Your task is to quote the records from their first line through the line containing "Vector((1, 0, 0))", with nothing added or left out.

Records shown:

-- -- --

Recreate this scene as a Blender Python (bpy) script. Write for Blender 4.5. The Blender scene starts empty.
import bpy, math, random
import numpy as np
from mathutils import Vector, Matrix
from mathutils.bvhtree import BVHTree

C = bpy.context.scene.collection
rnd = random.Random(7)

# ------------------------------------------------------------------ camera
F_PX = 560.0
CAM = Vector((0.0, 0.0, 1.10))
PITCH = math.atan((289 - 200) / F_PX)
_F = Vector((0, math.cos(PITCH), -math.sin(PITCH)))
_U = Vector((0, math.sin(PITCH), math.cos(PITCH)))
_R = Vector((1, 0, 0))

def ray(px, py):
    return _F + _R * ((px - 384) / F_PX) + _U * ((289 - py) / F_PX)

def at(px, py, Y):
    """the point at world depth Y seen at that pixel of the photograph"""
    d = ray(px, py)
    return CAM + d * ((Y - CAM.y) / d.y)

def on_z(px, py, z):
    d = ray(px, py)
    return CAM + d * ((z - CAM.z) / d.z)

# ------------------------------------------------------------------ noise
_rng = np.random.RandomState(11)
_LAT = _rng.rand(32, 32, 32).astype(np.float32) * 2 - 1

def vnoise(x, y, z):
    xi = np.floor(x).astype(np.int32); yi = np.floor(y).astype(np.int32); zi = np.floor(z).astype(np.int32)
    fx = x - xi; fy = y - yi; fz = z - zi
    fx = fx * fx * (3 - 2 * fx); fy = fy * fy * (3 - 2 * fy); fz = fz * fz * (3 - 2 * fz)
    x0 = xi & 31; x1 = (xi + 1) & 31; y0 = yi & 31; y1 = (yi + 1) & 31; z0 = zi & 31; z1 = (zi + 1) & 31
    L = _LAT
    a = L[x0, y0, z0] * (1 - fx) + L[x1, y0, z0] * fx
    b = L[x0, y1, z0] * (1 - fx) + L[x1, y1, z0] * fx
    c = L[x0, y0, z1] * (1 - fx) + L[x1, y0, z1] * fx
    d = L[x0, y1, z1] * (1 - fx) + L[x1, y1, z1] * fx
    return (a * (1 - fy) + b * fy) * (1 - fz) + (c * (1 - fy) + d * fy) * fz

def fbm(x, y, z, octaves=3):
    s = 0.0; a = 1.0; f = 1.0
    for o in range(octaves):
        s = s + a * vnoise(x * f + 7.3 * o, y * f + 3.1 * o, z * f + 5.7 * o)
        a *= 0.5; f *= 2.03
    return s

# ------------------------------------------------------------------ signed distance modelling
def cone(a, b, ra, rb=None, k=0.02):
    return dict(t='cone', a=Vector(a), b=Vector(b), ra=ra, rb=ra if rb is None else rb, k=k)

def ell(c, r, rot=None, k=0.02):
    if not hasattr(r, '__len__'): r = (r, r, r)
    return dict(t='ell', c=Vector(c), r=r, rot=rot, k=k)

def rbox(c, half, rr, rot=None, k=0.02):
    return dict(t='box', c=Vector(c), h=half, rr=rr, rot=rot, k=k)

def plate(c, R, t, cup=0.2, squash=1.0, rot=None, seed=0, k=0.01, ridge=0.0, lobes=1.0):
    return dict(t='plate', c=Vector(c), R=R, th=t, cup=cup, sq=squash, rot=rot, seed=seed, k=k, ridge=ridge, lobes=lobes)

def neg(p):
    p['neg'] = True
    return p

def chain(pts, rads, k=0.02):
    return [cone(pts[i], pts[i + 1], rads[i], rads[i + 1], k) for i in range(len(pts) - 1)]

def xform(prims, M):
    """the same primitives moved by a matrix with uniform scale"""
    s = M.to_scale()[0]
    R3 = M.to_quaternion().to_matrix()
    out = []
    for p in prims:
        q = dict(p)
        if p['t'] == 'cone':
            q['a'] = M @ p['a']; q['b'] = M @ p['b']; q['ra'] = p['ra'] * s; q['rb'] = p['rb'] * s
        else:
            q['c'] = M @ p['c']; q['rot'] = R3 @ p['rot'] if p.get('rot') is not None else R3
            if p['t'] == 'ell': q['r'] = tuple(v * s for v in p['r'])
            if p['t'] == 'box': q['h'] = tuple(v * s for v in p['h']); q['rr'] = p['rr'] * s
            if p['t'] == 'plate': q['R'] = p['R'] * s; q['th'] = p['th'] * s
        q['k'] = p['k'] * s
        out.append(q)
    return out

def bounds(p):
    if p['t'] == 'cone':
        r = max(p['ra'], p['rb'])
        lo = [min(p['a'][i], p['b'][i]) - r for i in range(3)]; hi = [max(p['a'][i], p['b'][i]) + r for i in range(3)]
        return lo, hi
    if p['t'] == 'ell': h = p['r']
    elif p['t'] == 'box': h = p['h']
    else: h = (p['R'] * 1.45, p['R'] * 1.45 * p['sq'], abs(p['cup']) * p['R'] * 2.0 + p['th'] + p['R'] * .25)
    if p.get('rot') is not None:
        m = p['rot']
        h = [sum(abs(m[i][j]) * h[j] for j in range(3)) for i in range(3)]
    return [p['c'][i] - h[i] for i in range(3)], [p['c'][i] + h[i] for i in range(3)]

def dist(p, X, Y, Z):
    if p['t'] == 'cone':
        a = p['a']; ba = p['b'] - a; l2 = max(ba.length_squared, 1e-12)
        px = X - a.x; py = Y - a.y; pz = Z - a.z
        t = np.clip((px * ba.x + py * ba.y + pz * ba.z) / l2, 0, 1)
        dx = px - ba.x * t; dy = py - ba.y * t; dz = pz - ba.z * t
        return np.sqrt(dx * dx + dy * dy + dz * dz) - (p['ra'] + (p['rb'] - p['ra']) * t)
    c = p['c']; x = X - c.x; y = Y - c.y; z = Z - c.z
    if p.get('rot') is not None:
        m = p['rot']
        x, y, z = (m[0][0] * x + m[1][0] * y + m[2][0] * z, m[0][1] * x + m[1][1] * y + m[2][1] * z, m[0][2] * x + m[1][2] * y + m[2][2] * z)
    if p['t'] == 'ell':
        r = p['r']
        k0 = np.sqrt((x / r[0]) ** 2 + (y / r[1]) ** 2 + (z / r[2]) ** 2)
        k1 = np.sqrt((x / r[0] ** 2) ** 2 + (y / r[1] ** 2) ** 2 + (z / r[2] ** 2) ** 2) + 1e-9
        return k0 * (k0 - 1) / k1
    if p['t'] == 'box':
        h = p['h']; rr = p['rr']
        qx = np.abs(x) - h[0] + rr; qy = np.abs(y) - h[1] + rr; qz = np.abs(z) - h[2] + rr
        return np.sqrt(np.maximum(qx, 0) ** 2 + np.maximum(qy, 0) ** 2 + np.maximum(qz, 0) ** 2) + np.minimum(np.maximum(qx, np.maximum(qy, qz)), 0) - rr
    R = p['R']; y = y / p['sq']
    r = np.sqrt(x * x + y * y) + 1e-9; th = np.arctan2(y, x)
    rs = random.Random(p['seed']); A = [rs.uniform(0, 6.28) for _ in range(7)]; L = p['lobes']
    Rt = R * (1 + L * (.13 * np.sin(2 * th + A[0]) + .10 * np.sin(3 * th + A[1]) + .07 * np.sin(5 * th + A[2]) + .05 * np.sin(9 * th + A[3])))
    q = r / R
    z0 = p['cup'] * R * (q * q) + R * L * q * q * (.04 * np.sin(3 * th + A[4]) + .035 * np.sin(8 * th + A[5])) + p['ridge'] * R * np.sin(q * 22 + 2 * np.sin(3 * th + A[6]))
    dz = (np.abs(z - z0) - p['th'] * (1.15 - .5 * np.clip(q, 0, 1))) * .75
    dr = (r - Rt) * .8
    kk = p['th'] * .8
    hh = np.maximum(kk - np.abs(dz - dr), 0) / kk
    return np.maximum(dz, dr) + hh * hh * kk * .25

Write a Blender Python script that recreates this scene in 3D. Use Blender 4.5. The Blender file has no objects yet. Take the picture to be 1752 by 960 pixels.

-- -- --

Response to the exercise:
Recreate this scene as a Blender Python (bpy) script. Write for Blender 4.5. The Blender scene starts empty.
import bpy, math, random
import numpy as np
from mathutils import Vector, Matrix
from mathutils.bvhtree import BVHTree

C = bpy.context.scene.collection
rnd = random.Random(7)

# ------------------------------------------------------------------ camera
F_PX = 560.0
CAM = Vector((0.0, 0.0, 1.10))
PITCH = math.atan((289 - 200) / F_PX)
_F = Vector((0, math.cos(PITCH), -math.sin(PITCH)))
_U = Vector((0, math.sin(PITCH), math.cos(PITCH)))
_R = Vector((1, 0, 0))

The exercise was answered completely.